Shooting Goes Cold for Men's Basketball in 65-55 Loss at Minnesota

From Deep
Junior guard Corey Johnson finished the game with a team-high 12 points at Minnesota

Playing in the frigid weather of a Minneapolis winter, the shooting went cold for both Harvard and Minnesota on Saturday—neither team would shoot over 34 percent from the field in a contest that would give the Gophers their fourth consecutive win, 65-55.

With the Crimson’s leading scorer sophomore guard Bryce Aiken out with an injury, Harvard (5-8) struggled to create offense and hold an early lead despite holding Minnesota (12-3) to its lowest scoring total of the season.

Sophomore forward Seth Towns finished the game with 10 points and seven rebounds, but shot 4-20 from the field while missing all of his eight attempts from beyond the arc.

“I thought we came into this afternoon with the thought that if we could really fight and compete together then that would really give us a chance,” head coach Tommy Amaker said. “I thought we did that, I thought our kids really fought and competed and we didn’t play well enough to win. We really needed that third piece to make it happen, we shot 7-of-32 from three.”


While the Crimson would take a 9-4 lead in the opening minutes, a 13-0 run from the Gophers would prove to be the nail in the coffin for Harvard as Minnesota would hold on to the lead for the remainder of the game.

While early the run gave the Gophers the advantage for good, the Crimson stayed within striking distance for much of the matchup, making up for the cold shooting with the defense that has come to define Amaker’s tenure as head coach. While Harvard had its second worst shooting performance of the season—going 32.8 percent from the field—Minnesota hardly bested the Crimson, shooting 33.3 percent on the day.
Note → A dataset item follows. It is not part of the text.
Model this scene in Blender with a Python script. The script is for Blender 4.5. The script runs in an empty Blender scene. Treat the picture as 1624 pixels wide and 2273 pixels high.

“I thought our zone really helped us, we were pretty active in it,” Amaker said. “We didn’t get many easy baskets, and we had a few turnovers in the first half that led to fastbreak opportunities and dunks for them, but other than that I thought we really kept everything in front of us and our zone was really effective in making the shots they were taking pretty tough.”

Though finding the bottom of the net would prove to be difficult for both teams, it was at the charity stripe where the Gophers cemented the win. Harvard was held to a season low eight free-throws, converting six, while Minnesota went to the line 20 times, converting on 18 of those.

“We didn’t get to the foul line nearly enough, only eight times for the whole game,” Amaker said. “You’re not going to be able to win a game like that against a team like that here without making better strides in those categories.”

Despite the early run from the Gophers, the Crimson would cut into Minnesota’s lead late.

Coming out of a timeout after a dunk from sophomore forward Michael Hurt gave the Gophers a ten-point lead, Harvard went to work with just over 10 minutes to go—first it was a jumper from sophomore forward Chris Lewis. Then after holding Minnesota scoreless on ensuing possessions it was Lewis again with a layup. With just over 8 minutes left to play junior sharpshooter Corey Johnson capped the Harvard run with a three to put the Crimson within a possession.

Johnson would finish the matchup with a team high 12 points on 4-of-10 shooting to go with 6 rebounds.

“Guys were just finding me in transition,” Johnson said. “I have confidence in myself to take the shot so if I’m open I’m going to take it and I was fortunate enough to make some today.”

The 7-0 run would put the Crimson within three but it would prove to be as close as Harvard would get in the second half as the Gophers responded with an 8-0 run to put the game out of reach with just over four minutes to go.

“We just did a great job of sticking to the gameplan,” Johnson said. “We did to great job of boxing out, kept out their bigs that are known for their offensive rebounding off the glass. They did a great job of answering our runs and hit some big shots down the stretch and they definitely deserved the win.”